Rows from a 3D scene dataset:
#####

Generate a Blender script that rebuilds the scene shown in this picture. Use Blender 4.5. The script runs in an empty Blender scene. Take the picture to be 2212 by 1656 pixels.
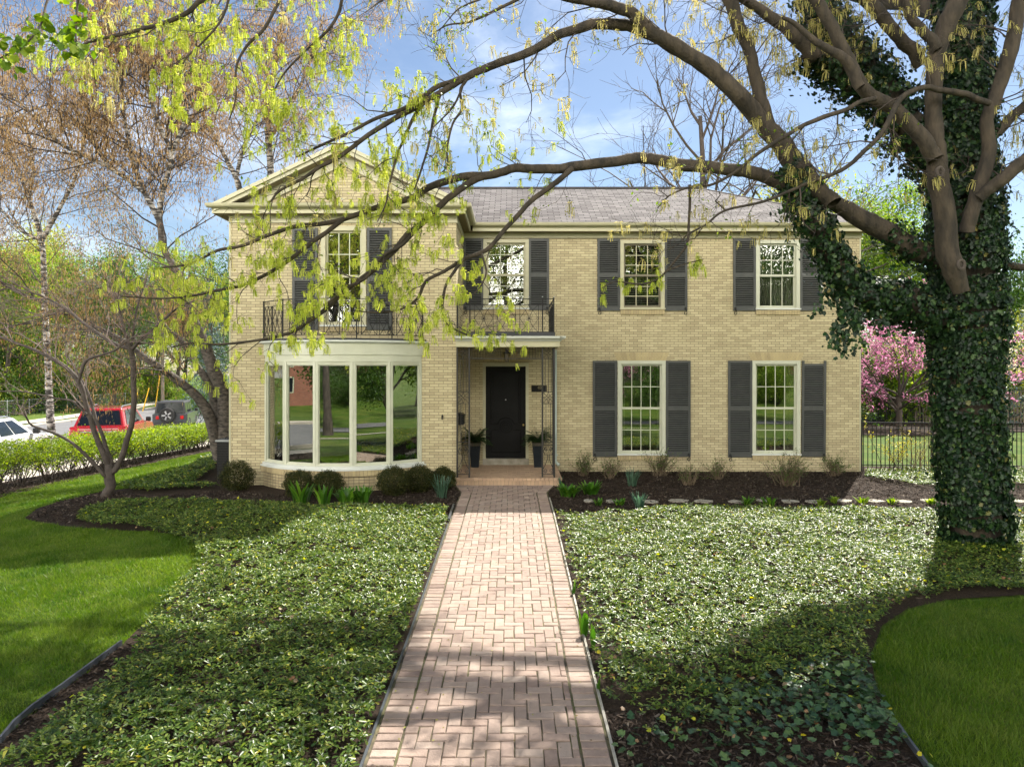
import bpy, math, random
import numpy as np
from mathutils import Vector, Matrix
from mathutils.geometry import delaunay_2d_cdt

# ------------------------------------------------------------------ camera, sky, sun
SC = bpy.context.scene
COL = SC.collection
R = math.radians
CAMZ = 2.55
cam = bpy.data.cameras.new('camera'); camo = bpy.data.objects.new('camera', cam); COL.objects.link(camo)
cam.sensor_width = 36.0; cam.lens = 1500.0 / 2211.6 * 36.0
cam.shift_y = -0.0146
cam.clip_start = 0.1; cam.clip_end = 3000
camo.location = (0, 0, CAMZ); camo.rotation_euler = (R(90), 0, 0)
SC.camera = camo
SUN_EL, SUN_AZ = 48.8, 30.7
S = Vector((math.sin(R(SUN_AZ)) * math.cos(R(SUN_EL)), math.cos(R(SUN_AZ)) * math.cos(R(SUN_EL)), math.sin(R(SUN_EL))))
sl = bpy.data.lights.new('sun', 'SUN'); sl.energy = 4.9; sl.angle = R(0.53); sl.color = (1.0, 0.94, 0.85)
slo = bpy.data.objects.new('sun', sl); COL.objects.link(slo)
slo.rotation_euler = S.to_track_quat('Z', 'Y').to_euler(); slo.location = S * 60
SC.view_settings.view_transform = 'Standard'; SC.view_settings.look = 'None'
SC.view_settings.exposure = 1.36; SC.view_settings.gamma = 1.0
SC.view_settings.use_curve_mapping = False
W = bpy.data.worlds.new('World'); SC.world = W; W.use_nodes = True
nt = W.node_tree; nt.nodes.clear()
def N(nt, t, **kw):
    n = nt.nodes.new(t)
    for k, v in kw.items():
        setattr(n, k, v)
    return n
sky = N(nt, 'ShaderNodeTexSky', sky_type='NISHITA', sun_disc=False)
sky.sun_elevation = R(SUN_EL); sky.sun_rotation = R(SUN_AZ); sky.altitude = 0; sky.air_density = 1.0
sky.dust_density = 0.3; sky.ozone_density = 1.1
bg = N(nt, 'ShaderNodeBackground'); bg.inputs[1].default_value = 0.055
out = N(nt, 'ShaderNodeOutputWorld')
L = nt.links.new
tc = N(nt, 'ShaderNodeTexCoord')
def cloud(loc, scl, scale, lo, hi):
    mp = N(nt, 'ShaderNodeMapping'); mp.inputs['Scale'].default_value = scl; mp.inputs['Location'].default_value = loc
    no = N(nt, 'ShaderNodeTexNoise'); no.inputs['Scale'].default_value = scale; no.inputs['Detail'].default_value = 10
    no.inputs['Roughness'].default_value = 0.6; no.inputs['Distortion'].default_value = 0.35
    r = N(nt, 'ShaderNodeMapRange'); r.interpolation_type = 'SMOOTHSTEP'; r.inputs[1].default_value = lo; r.inputs[2].default_value = hi
    L(tc.outputs['Generated'], mp.inputs[0]); L(mp.outputs[0], no.inputs[0]); L(no.outputs[0], r.inputs[0]); return r.outputs[0]
thin = cloud((0.35, 0.2, 0.1), (1, 1, 2.4), 1.9, .47, .84)      # thin veils over the house
bank = cloud((3.1, 1.2, 0.4), (1, 1, 1.8), 1.5, .30, .55)       # bright cloud bank added unseen behind the viewer to light the facade
sep = N(nt, 'ShaderNodeSeparateXYZ'); L(tc.outputs['Generated'], sep.inputs[0])
back = N(nt, 'ShaderNodeMapRange'); back.interpolation_type = 'SMOOTHSTEP'; back.inputs[1].default_value = 0.12; back.inputs[2].default_value = -0.45
L(sep.outputs[1], back.inputs[0])
low = N(nt, 'ShaderNodeMapRange'); low.interpolation_type = 'SMOOTHSTEP'; low.inputs[1].default_value = 0.66; low.inputs[2].default_value = 0.34; L(sep.outputs[2], low.inputs[0])
mul0 = N(nt, 'ShaderNodeMath', operation='MULTIPLY'); L(back.outputs[0], mul0.inputs[0]); L(bank, mul0.inputs[1])
mul = N(nt, 'ShaderNodeMath', operation='MULTIPLY'); L(mul0.outputs[0], mul.inputs[0]); L(low.outputs[0], mul.inputs[1])
mx = N(nt, 'ShaderNodeMixRGB'); mx.inputs[2].default_value = (11.5, 12.2, 13.2, 1)
L(thin, mx.inputs[0]); L(sky.outputs[0], mx.inputs[1])
mx2 = N(nt, 'ShaderNodeMixRGB'); mx2.inputs[2].default_value = (66.0, 62.5, 57.0, 1)
L(mul.outputs[0], mx2.inputs[0]); L(mx.outputs[0], mx2.inputs[1]); L(mx2.outputs[0], bg.inputs[0]); L(bg.outputs[0], out.inputs[0])

# ------------------------------------------------------------------ helpers
RNG = np.random.default_rng(7)
random.seed(7)
ORG = {}
def org(o):
    return ORG.get(o.name, (0.0, 0.0, 0.0)) if o is not None else (0.0, 0.0, 0.0)

def thing(name, label, cat, loc=(0, 0, 0), group=None):
    o = bpy.data.objects.new(name, None); COL.objects.link(o)
    o.location = loc; o.empty_display_size = 0.2
    o['label'] = label; o['category'] = cat
    if group: o['group'] = group
    ORG[o.name] = tuple(loc)
    return o

def tag(o, label, cat, group=None, kind=None):
    o['label'] = label; o['category'] = cat
    if group: o['group'] = group
    if kind: o['kind'] = kind
    return o

def struct(o):
    o['kind'] = 'structure'; return o

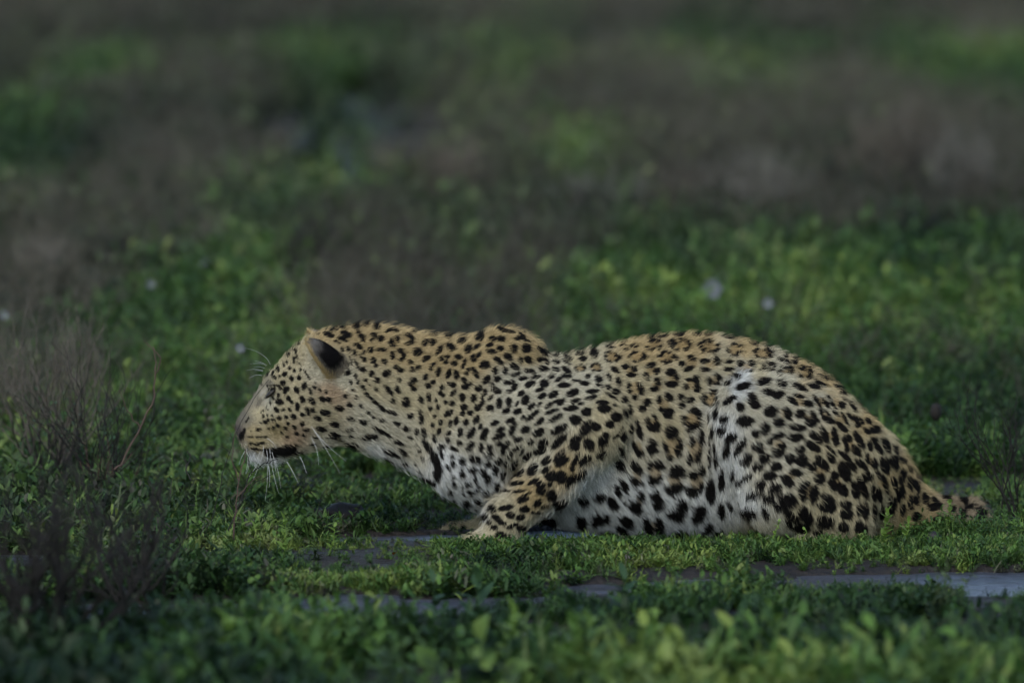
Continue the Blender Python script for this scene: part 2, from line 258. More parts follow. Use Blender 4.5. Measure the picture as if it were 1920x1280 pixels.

#####

#### EXERCISE INSTRUCTIONS
Which lines contain the word "Blender"? Return each of them.

#### RESULT
Generate a Blender script that rebuilds the scene shown in this picture. Use Blender 4.5. The script runs in an empty Blender scene. Take the picture to be 2212 by 1656 pixels.
Continue the Blender Python script for this scene: part 2, from line 258. More parts follow. Use Blender 4.5. Measure the picture as if it were 1920x1280 pixels.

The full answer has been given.